◆ **PROBLEM TO WORK ON**
Return only the lines from the start of the records through the line that contains "sc.camera = cam", inclusive; leave out all pictures.
** Start SOURCE DATA **
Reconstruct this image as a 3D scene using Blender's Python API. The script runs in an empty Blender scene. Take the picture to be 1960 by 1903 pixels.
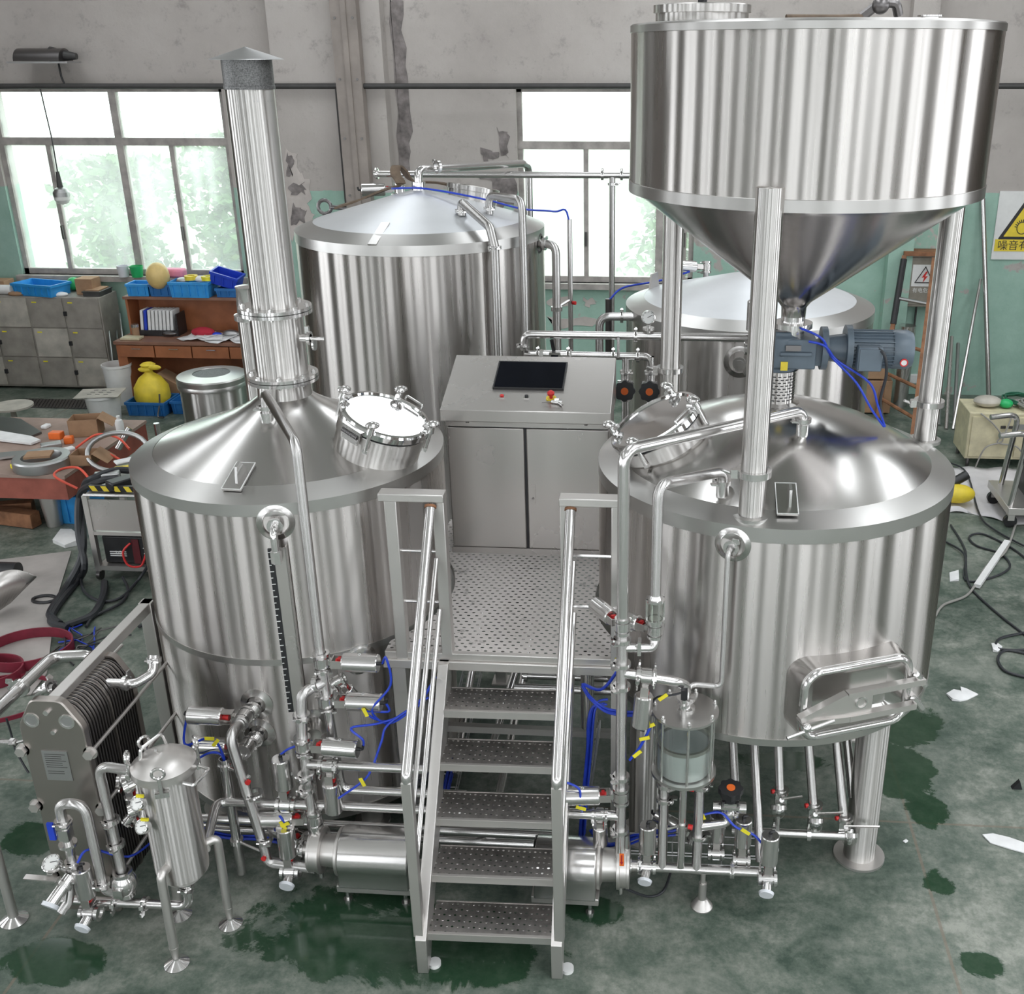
import bpy, bmesh, math, random
import numpy as np
from mathutils import Vector, Matrix, Quaternion
random.seed(7)
rnd = random.Random(11)
sc = bpy.context.scene
COL = sc.collection
PI = math.pi

# ------------------------------------------------------------------ camera
F, CX, CY, H = 2050.0, 1135.0, 951.0, 4.0          # focal length and optical centre in pixels, camera height
PITCH, ROLL, YAW = (math.radians(a) for a in (22.4, 0.13, 4.4))
_f0 = np.array([-math.sin(YAW), math.cos(YAW), 0.0]); _r0 = np.array([math.cos(YAW), math.sin(YAW), 0.0]); _up = np.array([0, 0, 1.0])
_fw = math.cos(PITCH) * _f0 - math.sin(PITCH) * _up
_dn = -math.sin(PITCH) * _f0 - math.cos(PITCH) * _up
_r = math.cos(ROLL) * _r0 + math.sin(ROLL) * _dn
_d = -math.sin(ROLL) * _r0 + math.cos(ROLL) * _dn
_M = np.array([_r, _d, _fw])
_C = np.array([0, 0, H])
cam_data = bpy.data.cameras.new('camera')
cam_data.sensor_fit = 'HORIZONTAL'; cam_data.sensor_width = 36.0
cam_data.lens = F / 1960.0 * 36.0
cam_data.shift_x = -(CX - 980.0) / 1960.0
cam_data.shift_y = (CY - 951.5) / 1960.0
cam_data.clip_start = 0.05; cam_data.clip_end = 200
cam = bpy.data.objects.new('camera', cam_data); COL.objects.link(cam)
_mw = Matrix.Identity(4)
for i in range(3):
    _mw[i][0] = _r[i]; _mw[i][1] = -_d[i]; _mw[i][2] = -_fw[i]
_mw[2][3] = H
cam.matrix_world = _mw
sc.camera = cam

# ------------------------------------------------------------------ sky and exposure
world = bpy.data.worlds.new('overcast_sky'); sc.world = world
world.use_nodes = True
_bg = world.node_tree.nodes['Background']
_bg.inputs['Color'].default_value = (0.93, 0.97, 1.0, 1)
_bg.inputs['Strength'].default_value = 4.5
sc.view_settings.view_transform = 'Standard'
sc.view_settings.look = 'None'
sc.view_settings.exposure = 0.1
sc.view_settings.gamma = 1.0
sc.view_settings.use_curve_mapping = False
sc.cycles.use_denoising = True
sc.cycles.max_bounces = 10
sc.cycles.diffuse_bounces = 4
sc.cycles.glossy_bounces = 5
sc.cycles.transmission_bounces = 6
sc.cycles.transparent_max_bounces = 12
sc.cycles.sample_clamp_indirect = 8.0
sc.cycles.caustics_reflective = False
sc.cycles.caustics_refractive = False

def sky_portal(name, loc, rot, sx, sy):
    L = bpy.data.lights.new(name, 'AREA'); L.shape = 'RECTANGLE'; L.size = sx; L.size_y = sy
    L.cycles.is_portal = True
    o = bpy.data.objects.new(name, L); COL.objects.link(o)
    o.location = loc; o.rotation_euler = rot
    return o

# the hall: inner faces
XL, XR, YB, YF, ZC = -10.0, 7.5, 13.4, -7.0, 6.6
ADDED_SKYLIGHTS = [(x, y, w, 4.6) for x, w in ((-5.6, 0.7), (2.6, 1.8), (5.8, 1.5)) for y in (-4.0, 2.2, 8.4)] + [(x, 11.2, 1.2, 2.0) for x in (-7.9, -3.4, -1.0, 1.2)] + [(-1.1, -2.2, 1.7, 3.2), (-0.95, 4.7, 1.3, 3.2)]       # unseen roof lights, added to brighten cones, stringers and deck: centre x, y, size x, y
FRONT_WINDOWS = [(x - w, x + w, 0.15, 5.4) for x, w in ((-8.8, .40), (-6.6, .85), (-4.5, .40), (-2.2, .75), (0.2, .95), (2.2, .30), (4.2, .80), (6.4, .45))]         # x0, x1, z0, z1
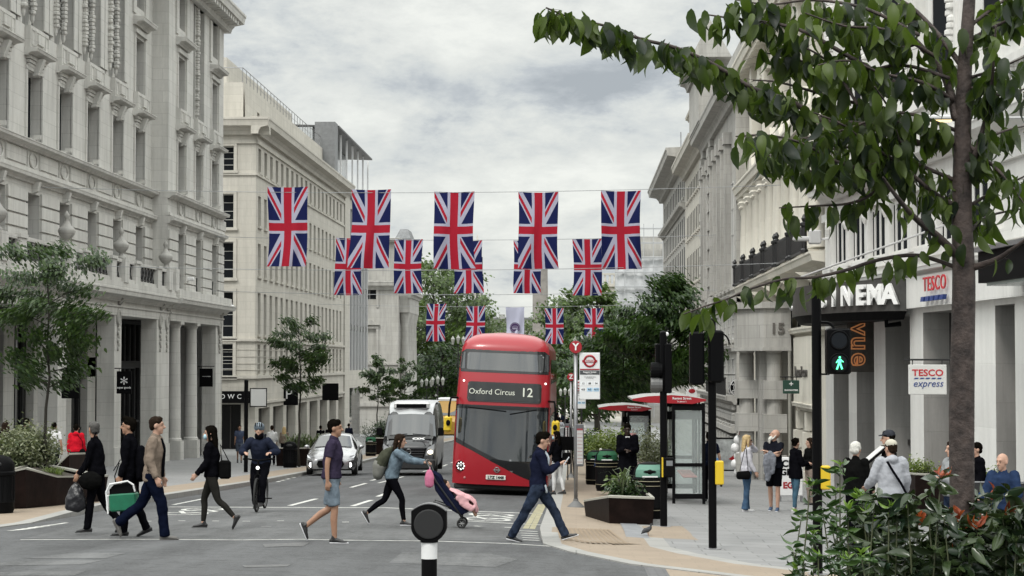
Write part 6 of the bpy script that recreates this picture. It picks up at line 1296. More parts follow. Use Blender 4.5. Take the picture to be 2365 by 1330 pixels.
boxy('distant_car', 1058, 215, 1.8, 1.5, 4.3, mat('grey_car_paint', (.12, .12, .13), .3, .5, coat=.5), 'dark grey distant car nearest the left side of the bus top')
boxy('distant_car', 1316, 150, 1.8, 1.45, 4.3, mat('dark_car_paint', (.02, .02, .022), .3, .4, coat=.5), 'black distant car at the kerb beyond the bus stops')
boxy('distant_car', 972, 150, 1.9, 1.9, 4.8, mat('taxi_black', (.012, .012, .014), .3, coat=.5), 'dark taxi shaped car behind the black van, left side', rz=R(3))
# ---------------------------------------------------------------- bicycle of the crossing cyclist (faces the camera)
p = G(588, 1186); p.x = X(588, p.y); bike = thing('bicycle', p, 'black bicycle seen head on with a lit front lamp', 'bicycle')
for y in (0.34, 1.36):
    m = MB(); m.torus((0, y, .335), .315, .022, 'x', 30, 8); w_ = m.build('wheel', rubber, bike, smooth=True); m = MB(); m.torus((0, y, .335), .29, .01, 'x', 30, 5)
    for k in range(12): a = R(30 * k); m.tube([(0, y, .335), (0, y + .29 * math.cos(a), .335 + .29 * math.sin(a))], .002, 3)
    m.build('rim', mat('rim_dark', (.05, .05, .05), .4), w_)
m = MB(); m.tube([(0, .5, .92), (0, .47, .75), (0, .98, .38), (0, .86, .85)], .022, 8); m.tube([(0, .47, .78), (0, .88, .74)], .02, 8); m.tube([(0, .98, .38), (0, 1.36, .335), (0, .88, .74)], .012, 6); m.build('frame', satin, bike)
m = MB(); m.tube([(.055, .34, .335), (.055, .45, .7), (0, .47, .74), (-.055, .45, .7), (-.055, .34, .335)], .014, 6); m.build('fork', satin, bike); m = MB(); m.tube([(-.31, .62, 1.02), (-.2, .53, 1.03), (0, .5, 1.0), (.2, .53, 1.03), (.31, .62, 1.02)], .016, 8); m.tube([(0, .5, 1.0), (0, .48, .85)], .02, 6); m.tube([(-.3, .48, 1.05), (-.2, .5, 1.03)], .006, 4); m.tube([(.3, .48, 1.05), (.2, .5, 1.03)], .006, 4); m.build('handlebar', satin, bike)
m = MB(); m.ball((0, .44, .86), (.035, .02, .035), 10); m.build('front_lamp', mat('led_white', (1, 1, .95), .3, emit=1.5), bike); m = MB(); m.ctube([(0, .78, .93), (0, .95, .94)], [(.03, .03), (.08, .03)], 8, lat=(1, 0, 0)); m.build('saddle', satin, bike, smooth=True)
m = MB(); m.tube([(-.1, .98, .53), (0, .98, .53), (0, .98, .23), (.1, .98, .23)], .012, 6); m.box(-.2, -.1, .94, 1.02, .52, .54); m.box(.1, .2, .94, 1.02, .22, .24); m.build('pedal_cranks', satin, bike)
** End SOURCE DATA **
◆ **FINAL RESULT**
Reconstruct this image as a 3D scene using Blender's Python API. The script runs in an empty Blender scene. Take the picture to be 1960 by 1903 pixels.
import bpy, bmesh, math, random
import numpy as np
from mathutils import Vector, Matrix, Quaternion
random.seed(7)
rnd = random.Random(11)
sc = bpy.context.scene
COL = sc.collection
PI = math.pi

# ------------------------------------------------------------------ camera
F, CX, CY, H = 2050.0, 1135.0, 951.0, 4.0          # focal length and optical centre in pixels, camera height
PITCH, ROLL, YAW = (math.radians(a) for a in (22.4, 0.13, 4.4))
_f0 = np.array([-math.sin(YAW), math.cos(YAW), 0.0]); _r0 = np.array([math.cos(YAW), math.sin(YAW), 0.0]); _up = np.array([0, 0, 1.0])
_fw = math.cos(PITCH) * _f0 - math.sin(PITCH) * _up
_dn = -math.sin(PITCH) * _f0 - math.cos(PITCH) * _up
_r = math.cos(ROLL) * _r0 + math.sin(ROLL) * _dn
_d = -math.sin(ROLL) * _r0 + math.cos(ROLL) * _dn
_M = np.array([_r, _d, _fw])
_C = np.array([0, 0, H])
cam_data = bpy.data.cameras.new('camera')
cam_data.sensor_fit = 'HORIZONTAL'; cam_data.sensor_width = 36.0
cam_data.lens = F / 1960.0 * 36.0
cam_data.shift_x = -(CX - 980.0) / 1960.0
cam_data.shift_y = (CY - 951.5) / 1960.0
cam_data.clip_start = 0.05; cam_data.clip_end = 200
cam = bpy.data.objects.new('camera', cam_data); COL.objects.link(cam)
_mw = Matrix.Identity(4)
for i in range(3):
    _mw[i][0] = _r[i]; _mw[i][1] = -_d[i]; _mw[i][2] = -_fw[i]
_mw[2][3] = H
cam.matrix_world = _mw
sc.camera = cam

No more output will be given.